A sample of 123 radio sources that exhibit significant variations at 1.4 GHz on a 7 year baseline has been created using FIRST VLA B-configuration data from 1995 and 2002 on a strip at δ = 0 near the south Galactic cap. This sample spans the range of radio flux densities from ~2 to 1000 mJy. It presents both in size and radio flux density range a unique starting point for variability studies of galaxies and quasars harboring lower luminosity active galactic nuclei (AGNs). We find, by comparing our variable and nonvariable control samples with the Sloan Digital Sky Survey, the following: (1) The quasar fraction of both the variable and nonvariable samples declines as a function of declining radio flux density levels; (2) our variable sample contains a consistently higher fraction of quasars than the nonvariable control sample, irrespective of radio flux; (3) the variable sources are almost twice as likely to be retrieved from the optical SDSS data than the nonvariable ones; (4) based on relative numbers, we estimate that quasars are about 5 times more likely to harbor a variable radio source than are galaxies; and (5) there does not appear to be any significant optical color offset between the two samples, even though the suggestive trend for sources to be bluer when a variable has been detected before and may be real.
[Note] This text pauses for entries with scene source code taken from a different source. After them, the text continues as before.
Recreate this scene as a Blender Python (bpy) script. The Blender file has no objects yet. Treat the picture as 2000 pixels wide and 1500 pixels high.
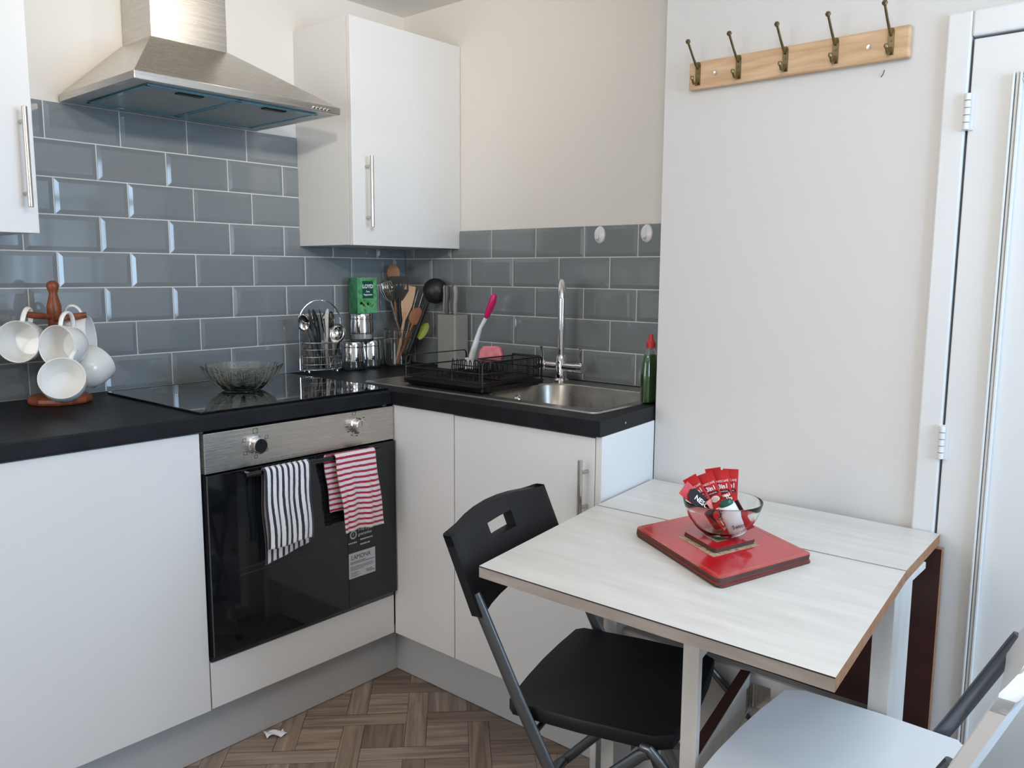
import bpy, bmesh, math, random
from math import sin, cos, pi, radians
from mathutils import Vector, Matrix
random.seed(7)
S = bpy.context.scene
COL = S.collection

# ------------------------------------------------------------------ camera
yaw, pitch, roll = radians(49.21), radians(-7.65), radians(0.35)
fw = Vector((sin(yaw)*cos(pitch), cos(yaw)*cos(pitch), sin(pitch)))
r0 = Vector((cos(yaw), -sin(yaw), 0)); u0 = r0.cross(fw)
rt = cos(roll)*r0 + sin(roll)*u0; up = -sin(roll)*r0 + cos(roll)*u0
cd = bpy.data.cameras.new('camera'); cam = bpy.data.objects.new('camera', cd); COL.objects.link(cam)
cam.matrix_world = Matrix(((rt.x, up.x, -fw.x, -2.1979), (rt.y, up.y, -fw.y, -2.4487), (rt.z, up.z, -fw.z, 1.2575), (0, 0, 0, 1)))
cd.sensor_width = 36; cd.lens = 36*1613/2000; cd.clip_start = 0.02
S.camera = cam

# ------------------------------------------------------------------ light
S.view_settings.view_transform = 'Standard'; S.view_settings.look = 'None'
S.view_settings.gamma = 1; S.view_settings.use_curve_mapping = False
S.view_settings.exposure = 0.03
w = bpy.data.worlds.new('sky'); S.world = w; w.use_nodes = True
w.node_tree.nodes['Background'].inputs[0].default_value = (0.75, 0.85, 1, 1)
w.node_tree.nodes['Background'].inputs[1].default_value = 1.0
def area(name, loc, rot, sx, sy, power, col):
    l = bpy.data.lights.new(name, 'AREA'); l.shape = 'RECTANGLE'; l.size = sx; l.size_y = sy; l.energy = power; l.color = col
    o = bpy.data.objects.new(name, l); COL.objects.link(o); o.location = loc; o.rotation_euler = rot; return o
# blue daylight through the window right of the cupboard door (shines towards -x)
area('window_daylight', (-0.22, -3.22, 1.42), (radians(90), 0, radians(90)), 0.60, 1.05, 9, (0.50, 0.73, 1.0))
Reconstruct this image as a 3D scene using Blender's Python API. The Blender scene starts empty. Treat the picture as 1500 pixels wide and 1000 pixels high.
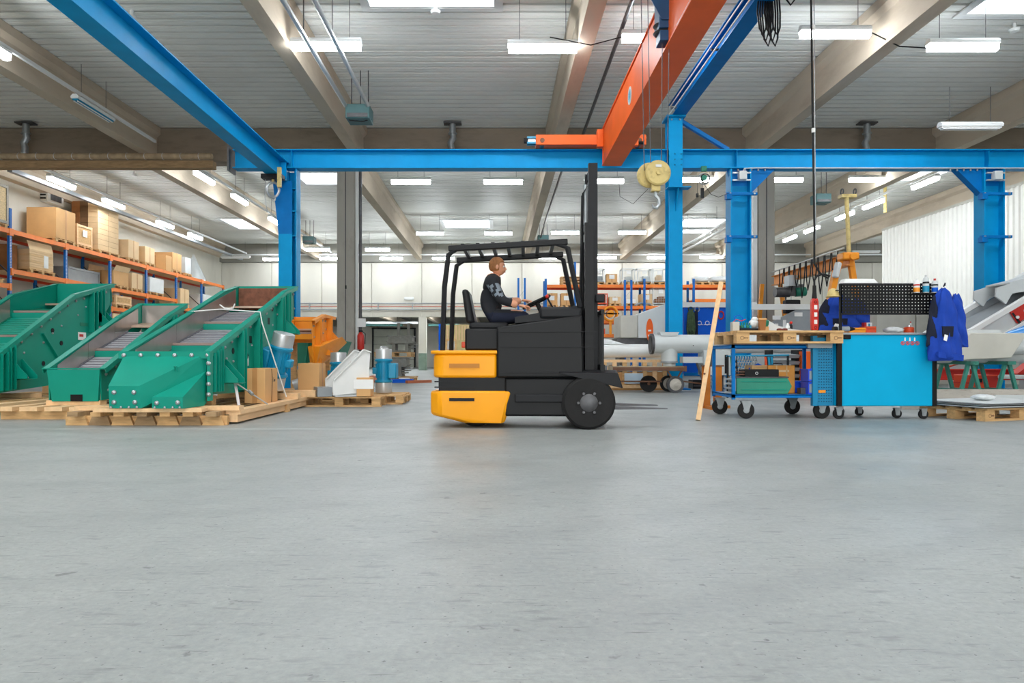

This leads us to conclude that both radio variability and radio flux density levels, in combination with accurate optical information, are important discriminators in the study of (radio) variability of galaxies. The latter start to dominate the source counts below ~20 mJy. In any case, variability appears to be an intrinsic property of radio sources and is not limited to quasars. Radio variability at low flux density levels may offer a unique tool in AGN unification studies.